| I get what's happening. It's basically dead code removal. X supposedly can't happen so you never need to check for X. The instance in the article is about checking for an overflow. The author was handling the situation. C handed him the rope, he used the rope sensibly checking for overflow. GCC took the rope and wrapped it around his neck. Fine GCC (and C) can't detect overflow at compile time and doesn't want to get involved in runtime checks. Leave it to the user then. But GCC isn't leaving it to the user it's undermining the user. Re 2) (are you referring to gccs committee or the c committee?) I don't mind what it's deemed to be, I expect GCC to do something reasonable with it. Whatever happens a behavior needs to be decided by someone. Some of those behaviours are reasonable some aren't. If you're doing a check for UB, the reasonable thing, to me is to maintain that check. I could make a choice when I write an app to assume that user input never exceeds 100 bytes. I could document it saying anything could happen, then reasonably (well many people would disagree) leave it there, that is my choice. If you come along and put 101bytes of input in you would complain if my app then reformatted your hard drive. Wouldn't you also complain if GCC did the same? There's atleast a post a week complaining about user hostile practices with regard to apps. Why do compiler writers get a free pass?
If I put up code assuming user input would be less than 100 bytes documented or not, someone would raise that as an issue so why the double standard. I'm not even advocating the equavalent of safe user input. I'm advocating that just because you go outside the bounds of what is defined, you do something reasonable. |
The problem is that you need to do the check before you cause UB, not after, and here the check appears after. If you do the check before, the compiler will not touch it.
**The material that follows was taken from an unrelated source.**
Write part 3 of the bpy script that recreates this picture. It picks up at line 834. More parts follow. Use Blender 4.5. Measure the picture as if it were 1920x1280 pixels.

The compiler can't know that this code is part of a UB check (so it should leave it alone), whereas this other code here isn't a UB check but is just computation (so it should assume no UB and optimise it). It just optimises everything, and assumes you don't cause UB anywhere.
Now, I'm not defending this approach, but C works like this for performance and portability reasons. There are modern alternatives that give you most or all of the performance without all these traps.